**OBJECTIVE:**
Leave out the pictures and set down exactly the lines from the start of the listing through the one with "22)-.5), 0, 1)", both included.

....

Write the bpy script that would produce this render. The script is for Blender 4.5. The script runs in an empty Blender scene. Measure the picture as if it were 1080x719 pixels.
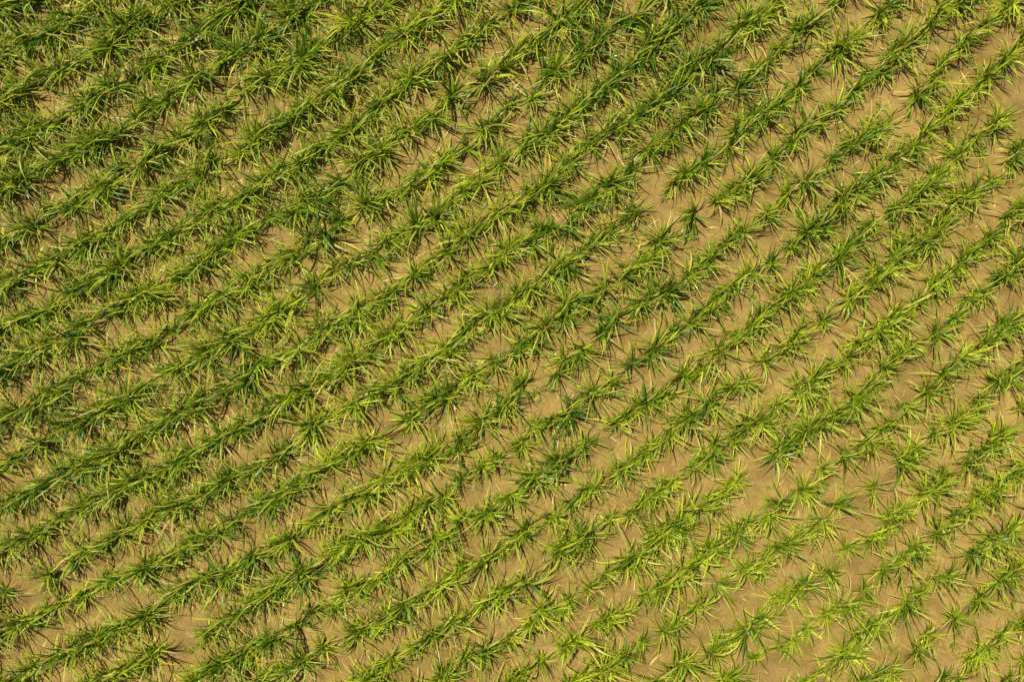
import bpy, math, numpy as np
from mathutils import Vector
rng = np.random.default_rng(23)
S = 0.035                      # metres per photo pixel on the ground
W = 1080*S
LENS = 28.0
H = W/2/((36/2)/LENS)

# ------------------------------------------------ helpers
def vnoise(x, y, scale, seed):
    r = np.random.default_rng(seed); n = 256
    g = r.random((n, n))
    u = np.asarray(x)/scale+1000.37; v = np.asarray(y)/scale+1000.71
    iu = np.floor(u).astype(int); iv = np.floor(v).astype(int)
    fu = u-iu; fv = v-iv
    fu = fu*fu*(3-2*fu); fv = fv*fv*(3-2*fv)
    a = g[iu % n, iv % n]; b = g[(iu+1) % n, iv % n]
    c = g[iu % n, (iv+1) % n]; d = g[(iu+1) % n, (iv+1) % n]
    return (a*(1-fu)+b*fu)*(1-fv)+(c*(1-fu)+d*fu)*fv

def sstep(a, b, x):
    t = np.clip((x-a)/(b-a), 0, 1); return t*t*(3-2*t)

ANG = 34.0
R0 = 3800*S; PITCH = 41.5*S; PHASE = 0.2
C = np.array([-math.sin(math.radians(ANG)), math.cos(math.radians(ANG))])*R0

def ground_z(x, y):
    r = np.hypot(x-C[0], y-C[1])
    k = (r-R0)/PITCH-PHASE
    near = 1-sstep(38, 50, np.hypot(x, y))
    z = 0.06*np.cos(2*np.pi*k)*near
    z = z+0.10*(vnoise(x, y, 6.0, 3)-.5)*near+0.04*(vnoise(x, y, 0.7, 4)-.5)*near+0.02*(vnoise(x, y, 0.28, 5)-.5)*near
    return z

def vigour(x, y):
    # thicker growth on the -x,+y side of the field
    g = 0.50+(-x/19.0)*0.28+(y/12.5)*0.20
    return np.clip(g+0.42*(vnoise(x, y, 5.0, 21)-.5)+0.40*(vnoise(x, y, 2.0, 22)-.5), 0, 1)

def mesh_obj(name, co, faces, mat, col=None, smooth=True):
    me = bpy.data.meshes.new(name)
    nv = len(co); nf = len(faces)
    me.vertices.add(nv); me.vertices.foreach_set("co", co.astype(np.float32).ravel())
    me.loops.add(nf*4); me.loops.foreach_set("vertex_index", faces.astype(np.int32).ravel())
    me.polygons.add(nf)
    me.polygons.foreach_set("loop_start", np.arange(0, nf*4, 4, dtype=np.int32))
    me.polygons.foreach_set("loop_total", np.full(nf, 4, dtype=np.int32))
    me.polygons.foreach_set("use_smooth", np.full(nf, smooth))
    me.update(calc_edges=True)
    if col is not None:
        a = me.color_attributes.new("tint", 'FLOAT_COLOR', 'POINT')
        c4 = np.ones((nv, 4), dtype=np.float32); c4[:, :3] = col
        a.data.foreach_set("color", c4.ravel())
    me.materials.append(mat)
    ob = bpy.data.objects.new(name, me); bpy.context.scene.collection.objects.link(ob)
    return ob

# ------------------------------------------------ materials
def soil_material():
    m = bpy.data.materials.new("dry_soil"); m.use_nodes = True
    nt = m.node_tree; N = nt.nodes; L = nt.links
    b = N["Principled BSDF"]; b.inputs["Roughness"].default_value = 0.95
    b.inputs["Specular IOR Level"].default_value = 0.12
    tc = N.new("ShaderNodeTexCoord")
    def noise(sc, det, rough=.6):
        n = N.new("ShaderNodeTexNoise"); n.inputs["Scale"].default_value = sc
        n.inputs["Detail"].default_value = det; n.inputs["Roughness"].default_value = rough
        L.new(tc.outputs["Object"], n.inputs["Vector"]); return n
    n1 = noise(0.16, 4); n2 = noise(1.6, 8, .65); n3 = noise(14, 6, .7)
    r1 = N.new("ShaderNodeValToRGB")
    r1.color_ramp.elements[0].position = .3; r1.color_ramp.elements[0].color = (0.255, 0.162, 0.044, 1)
    r1.color_ramp.elements[1].position = .7; r1.color_ramp.elements[1].color = (0.425, 0.290, 0.092, 1)
    L.new(n2.outputs["Fac"], r1.inputs["Fac"])
    r2 = N.new("ShaderNodeValToRGB")
    r2.color_ramp.elements[0].position = .35; r2.color_ramp.elements[0].color = (.84, .84, .80, 1)
    r2.color_ramp.elements[1].position = .65; r2.color_ramp.elements[1].color = (1.12, 1.12, 1.14, 1)
    L.new(n1.outputs["Fac"], r2.inputs["Fac"])
    mx = N.new("ShaderNodeMix"); mx.data_type = 'RGBA'; mx.blend_type = 'MULTIPLY'; mx.inputs[0].default_value = 1
    L.new(r1.outputs[0], mx.inputs[6]); L.new(r2.outputs[0], mx.inputs[7])
    r3 = N.new("ShaderNodeValToRGB")
    r3.color_ramp.elements[0].position = .35; r3.color_ramp.elements[0].color = (.72, .70, .66, 1)
    r3.color_ramp.elements[1].position = .6; r3.color_ramp.elements[1].color = (1.05, 1.05, 1.05, 1)
    L.new(n3.outputs["Fac"], r3.inputs["Fac"])
    mx2 = N.new("ShaderNodeMix"); mx2.data_type = 'RGBA'; mx2.blend_type = 'MULTIPLY'; mx2.inputs[0].default_value = .85
    L.new(mx.outputs[2], mx2.inputs[6]); L.new(r3.outputs[0], mx2.inputs[7])
    L.new(mx2.outputs[2], b.inputs["Base Color"])
    bp = N.new("ShaderNodeBump"); bp.inputs["Strength"].default_value = .7; bp.inputs["Distance"].default_value = .04
    L.new(n3.outputs["Fac"], bp.inputs["Height"]); L.new(bp.outputs[0], b.inputs["Normal"])
    return m

def leaf_material(name, transl):
    m = bpy.data.materials.new(name); m.use_nodes = True
    nt = m.node_tree; N = nt.nodes; L = nt.links
    b = N["Principled BSDF"]; out = N["Material Output"]
    at = N.new("ShaderNodeVertexColor"); at.layer_name = "tint"
    L.new(at.outputs["Color"], b.inputs["Base Color"])
    b.inputs["Roughness"].default_value = .45
    b.inputs["Specular IOR Level"].default_value = .38
    t = N.new("ShaderNodeBsdfTranslucent")
    g = N.new("ShaderNodeMix"); g.data_type = 'RGBA'; g.blend_type = 'MULTIPLY'; g.inputs[0].default_value = 1
    L.new(at.outputs["Color"], g.inputs[6]); g.inputs[7].default_value = (1.4, 1.4, .3, 1)
    L.new(g.outputs[2], t.inputs["Color"])
    ms = N.new("ShaderNodeMixShader"); ms.inputs[0].default_value = transl
    L.new(b.outputs[0], ms.inputs[1]); L.new(t.outputs[0], ms.inputs[2])
    L.new(ms.outputs[0], out.inputs["Surface"])
    return m

# ------------------------------------------------ ground
fine = np.arange(-30, 30.001, 0.14)
far = np.array([32, 35, 40, 48, 60, 90, 150, 300, 700, 1500, 3000.])
ax = np.concatenate([-far[::-1], fine, far])
X, Y = np.meshgrid(ax, ax, indexing='ij')
Z = ground_z(X, Y)
n = len(ax)
idx = np.arange(n*n).reshape(n, n)
F = np.stack([idx[:-1, :-1], idx[1:, :-1], idx[1:, 1:], idx[:-1, 1:]], -1).reshape(-1, 4)
mesh_obj("field_soil_ground", np.stack([X, Y, Z], -1).reshape(-1, 3), F, soil_material())

# ------------------------------------------------ blades
NS = 5
def build_blades(px, py, pz, phi, Ln, e0, bend, w0, twist, curl, col0, col1, minz=0.03):
    M = len(px)
    s = np.linspace(0, 1, NS+1)
    P = np.zeros((M, NS+1, 3)); P[:, 0, 0] = px; P[:, 0, 1] = py; P[:, 0, 2] = pz
    az = phi[:, None]+curl[:, None]*s[None]**1.5
    el = e0[:, None]-bend[:, None]*s[None]**1.3
    for i in range(NS):
        e = (el[:, i]+el[:, i+1])/2; a = (az[:, i]+az[:, i+1])/2; d = Ln/NS
        P[:, i+1, 0] = P[:, i, 0]+d*np.cos(e)*np.cos(a)
        P[:, i+1, 1] = P[:, i, 1]+d*np.cos(e)*np.sin(a)
        P[:, i+1, 2] = np.maximum(P[:, i, 2]+d*np.sin(e), pz+minz)
    prof = np.array([.6, 1.0, 1.0, .80, .48, .05])
    roll = twist[:, None]*(0.3+s[None])
    sx = -np.sin(az); sy = np.cos(az)
    ux = -np.sin(el)*np.cos(az); uy = -np.sin(el)*np.sin(az); uz = np.cos(el)
    SV = np.stack([sx*np.cos(roll)+ux*np.sin(roll), sy*np.cos(roll)+uy*np.sin(roll), uz*np.sin(roll)], -1)
    hw = (w0[:, None]*prof[None]/2)[..., None]
    A = P-SV*hw; B = P+SV*hw
    co = np.stack([A, B], 2).reshape(-1, 3)
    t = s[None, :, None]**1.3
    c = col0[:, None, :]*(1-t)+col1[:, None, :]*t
    c = np.repeat(c[:, :, None, :], 2, 2).reshape(-1, 3)
    base = (np.arange(M)*(NS+1)*2)[:, None]+np.arange(NS)[None]*2
    F = np.stack([base, base+1, base+3, base+2], -1).reshape(-1, 4)
    return co, F, c

# ------------------------------------------------ clump positions on curved rows
cl = []
HX, HY = 23.5, 17.5
for k in range(-26, 27):
    r = R0+(k+PHASE)*PITCH
    t = -math.radians(90-ANG)-36/R0
    tend = -math.radians(90-ANG)+36/R0
    while t < tend:
        x = C[0]+r*math.cos(t); y = C[1]+r*math.sin(t)
        if abs(x) < HX and abs(y) < HY:
            v = float(vigour(x, y))
            if rng.random() < 0.95+0.05*v:
                off = rng.normal(0, .10)+0.28*(float(vnoise(t*R0, k*7.3, 4.0, 31))-.5)
                sc = (0.83+0.25*v)*rng.uniform(.68, 1.24)
                cl.append((x+off*math.cos(t), y+off*math.sin(t), v, sc, t+math.pi/2))
            step = (0.77-0.22*v)*rng.uniform(.45, 1.55)
        else:
            step = .5
        t += step/r
cl = np.array(cl); NC = len(cl)
nl = rng.integers(28, 54, NC)
nl = (nl*(0.92+0.22*cl[:, 2])).astype(int)
ci = np.repeat(np.arange(NC), nl); M = len(ci)
print("clumps", NC, "blades", M)
sc = cl[ci, 3]; v = cl[ci, 2]; rt = cl[ci, 4]
al = rng.normal(0, .13, M)*sc; ac = rng.normal(0, .06, M)*sc
px = cl[ci, 0]+al*np.cos(rt)-ac*np.sin(rt); py = cl[ci, 1]+al*np.sin(rt)+ac*np.cos(rt)
pz = ground_z(px, py)-.01
# each clump leans its own way; leaves bunch a little to that side and along the row
lean = rng.uniform(0, 2*np.pi, NC)[ci]; la = rng.uniform(0, .5, NC)[ci]
phi = rng.uniform(0, 2*np.pi, M); phi = phi-la*np.sin(phi-lean)-0.14*np.sin(2*(phi-rt))
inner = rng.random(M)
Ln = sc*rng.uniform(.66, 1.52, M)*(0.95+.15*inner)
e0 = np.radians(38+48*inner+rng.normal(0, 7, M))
bend = np.radians(rng.uniform(30, 125, M))
w0 = rng.uniform(.034, .064, M)*(0.8+.25*sc)
twist = rng.normal(0, .55, M); curl = rng.normal(0, .42, M)
hue = rng.normal(0, 1, NC)
ch = hue[ci]; lh = rng.normal(0, 1, M)
yel = np.clip(0.45-0.30*v+0.10*ch+0.27*lh+.28*(vnoise(px, py, 4, 41)-.5), 0, 1)[:, None]
gD = np.array([.064, .155, .005]); gY = np.array([.445, .550, .022])
c0 = gD*(1-yel)+gY*yel
c0 *= np.exp(rng.normal(0, .22, M))[:, None]
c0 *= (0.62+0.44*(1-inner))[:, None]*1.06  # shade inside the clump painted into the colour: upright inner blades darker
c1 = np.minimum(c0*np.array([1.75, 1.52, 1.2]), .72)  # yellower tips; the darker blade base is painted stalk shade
u = rng.random(M)
tipy = u < .28
c1[tipy] = np.array([.66, .59, .08])*np.exp(rng.normal(0, .12, tipy.sum()))[:, None]
dry = u > .955
c0[dry] = np.array([.48, .37, .08]); c1[dry] = np.array([.64, .49, .15])
e0[dry] -= .4
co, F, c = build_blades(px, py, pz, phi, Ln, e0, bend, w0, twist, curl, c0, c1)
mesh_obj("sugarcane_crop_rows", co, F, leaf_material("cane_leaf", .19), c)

# ------------------------------------------------ dry leaf litter on the soil
M = 9000
px = rng.uniform(-HX, HX, M); py = rng.uniform(-HY, HY, M)
o = np.ones(M)
cc = np.array([.42, .32, .10])*np.exp(rng.normal(0, .42, M))[:, None]
co, F, c = build_blades(px, py, ground_z(px, py)+.008, rng.uniform(0, 6.28, M), rng.uniform(.12, .7, M),
    o*0.05, o*.1, rng.uniform(.012, .038, M), rng.normal(0, .2, M), rng.normal(0, .5, M), cc, cc, .006)
mesh_obj("dry_leaf_litter", co, F, leaf_material("straw", .1), c)

# ------------------------------------------------ small weeds
NW = 2600
wx = rng.uniform(-HX, HX, NW); wy = rng.uniform(-HY, HY, NW)
ws = rng.uniform(.4, 2.0, NW)
wi = np.repeat(np.arange(NW), 9); M = len(wi)
px = wx[wi]+rng.normal(0, .03, M); py = wy[wi]+rng.normal(0, .03, M)
cc = np.array([.21, .28, .02])*np.exp(rng.normal(0, .25, M))[:, None]
co, F, c = build_blades(px, py, ground_z(px, py), rng.uniform(0, 6.28, M), ws[wi]*rng.uniform(.08, .25, M),
    rng.uniform(.3, 1.1, M), rng.uniform(.3, 1.2, M), ws[wi]*rng.uniform(.015, .03, M), rng.normal(0, .3, M), rng.normal(0, .3, M), cc, cc*1.2, .01)
mesh_obj("low_weeds", co, F, leaf_material("weed_leaf", .2), c)

# ------------------------------------------------ light
az = math.atan2(-270, 275)     # clockwise from +Y
el = math.radians(62.5)
d = Vector((math.sin(az)*math.cos(el), math.cos(az)*math.cos(el), math.sin(el)))
sd = bpy.data.lights.new("sun", 'SUN'); sd.energy = 5.0; sd.angle = math.radians(.5); sd.color = (1, .95, .81)
so = bpy.data.objects.new("sun", sd); so.rotation_euler = d.to_track_quat('Z', 'Y').to_euler(); so.location = d*60
bpy.context.scene.collection.objects.link(so)
w = bpy.data.worlds.new("World"); bpy.context.scene.world = w; w.use_nodes = True
nt = w.node_tree; bg = nt.nodes["Background"]; sk = nt.nodes.new("ShaderNodeTexSky")
sk.sky_type = 'NISHITA'; sk.sun_disc = False; sk.sun_elevation = el; sk.sun_rotation = az
nt.links.new(sk.outputs[0], bg.inputs[0]); bg.inputs[1].default_value = .05

cd = bpy.data.cameras.new("drone_camera"); cd.lens = LENS; cd.sensor_width = 36; cd.clip_end = 8000
co_ = bpy.data.objects.new("drone_camera", cd); co_.location = (0, 0, H)
bpy.context.scene.collection.objects.link(co_); bpy.context.scene.camera = co_
vs = bpy.context.scene.view_settings; vs.view_transform = 'Standard'; vs.look = 'None'; vs.exposure = 0; vs.gamma = 1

....

**TASK SOLUTION:**
Write the bpy script that would produce this render. The script is for Blender 4.5. The script runs in an empty Blender scene. Measure the picture as if it were 1080x719 pixels.
import bpy, math, numpy as np
from mathutils import Vector
rng = np.random.default_rng(23)
S = 0.035                      # metres per photo pixel on the ground
W = 1080*S
LENS = 28.0
H = W/2/((36/2)/LENS)

# ------------------------------------------------ helpers
def vnoise(x, y, scale, seed):
    r = np.random.default_rng(seed); n = 256
    g = r.random((n, n))
    u = np.asarray(x)/scale+1000.37; v = np.asarray(y)/scale+1000.71
    iu = np.floor(u).astype(int); iv = np.floor(v).astype(int)
    fu = u-iu; fv = v-iv
    fu = fu*fu*(3-2*fu); fv = fv*fv*(3-2*fv)
    a = g[iu % n, iv % n]; b = g[(iu+1) % n, iv % n]
    c = g[iu % n, (iv+1) % n]; d = g[(iu+1) % n, (iv+1) % n]
    return (a*(1-fu)+b*fu)*(1-fv)+(c*(1-fu)+d*fu)*fv

def sstep(a, b, x):
    t = np.clip((x-a)/(b-a), 0, 1); return t*t*(3-2*t)

ANG = 34.0
R0 = 3800*S; PITCH = 41.5*S; PHASE = 0.2
C = np.array([-math.sin(math.radians(ANG)), math.cos(math.radians(ANG))])*R0

def ground_z(x, y):
    r = np.hypot(x-C[0], y-C[1])
    k = (r-R0)/PITCH-PHASE
    near = 1-sstep(38, 50, np.hypot(x, y))
    z = 0.06*np.cos(2*np.pi*k)*near
    z = z+0.10*(vnoise(x, y, 6.0, 3)-.5)*near+0.04*(vnoise(x, y, 0.7, 4)-.5)*near+0.02*(vnoise(x, y, 0.28, 5)-.5)*near
    return z

def vigour(x, y):
    # thicker growth on the -x,+y side of the field
    g = 0.50+(-x/19.0)*0.28+(y/12.5)*0.20
    return np.clip(g+0.42*(vnoise(x, y, 5.0, 21)-.5)+0.40*(vnoise(x, y, 2.0, 22)-.5), 0, 1)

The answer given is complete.